Le pouvoir a-t-il la main lourde ? « On parle de chasse aux sorcières, mais il ne faut pas qu’on se trompe. Personne n’est au-dessus de la loi, et la justice fera la part des choses », affirme Idriss Déby Itno. « Je ne crois pas qu’il y a eu complot. Le pouvoir veut casser l’opposition avant les législatives de 2015 et la présidentielle de 2016 », répond le leader d’opposition Saleh Kebzabo.

Mercenaires

De son côté, la société civile s’alarme. D’autant qu’au même moment deux journalistes ont été arrêtés : Éric Topona, le secrétaire général de l’Union des journalistes tchadiens, et Avenir Moussey de la Tchiré, le directeur du bimensuel Abba Garde. Et que le blogueur tchadien Makaila Nguebla, qui vivait au Sénégal depuis huit ans, a été expulsé de ce pays vers la Guinée-Conakry, trois jours après la visite du ministre tchadien de la Justice à Dakar. Commentaire de la Tunisienne Souhayr Belhassen, présidente de la Fédération internationale des ligues des droits de l’homme (FIDH) : « Même si nous condamnons toutes les tentatives de coup d’État, l’histoire récente du Tchad nous a montré que celles-ci, avérées ou non, servaient le plus souvent à des purges ou à des règlements de comptes. Je pense à l’opposant Ibni Oumar Mahamat Saleh, qui est porté disparu depuis cinq ans. »

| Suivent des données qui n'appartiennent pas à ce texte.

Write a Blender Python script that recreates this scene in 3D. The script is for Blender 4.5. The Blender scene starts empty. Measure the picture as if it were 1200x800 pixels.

Depuis plus de deux mois, la tension remonte au Tchad. Fin mars, à partir de Doha, au Qatar, le rebelle Timan Erdimi a annoncé qu’il voulait reprendre les armes. Fin avril, Idriss Déby Itno a reproché à la Libye d’abriter, à Benghazi, un camp de mercenaires tchadiens. « Je connais ceux qui pilotent ces hommes », a-t-il ajouté. Au moment où 2 000 membres de ses troupes d’élite sont engagés dans le Nord-Mali, le chef de l’État tchadien renforce sa garde à N’Djamena. Au prix de plusieurs dizaines d’arrestations.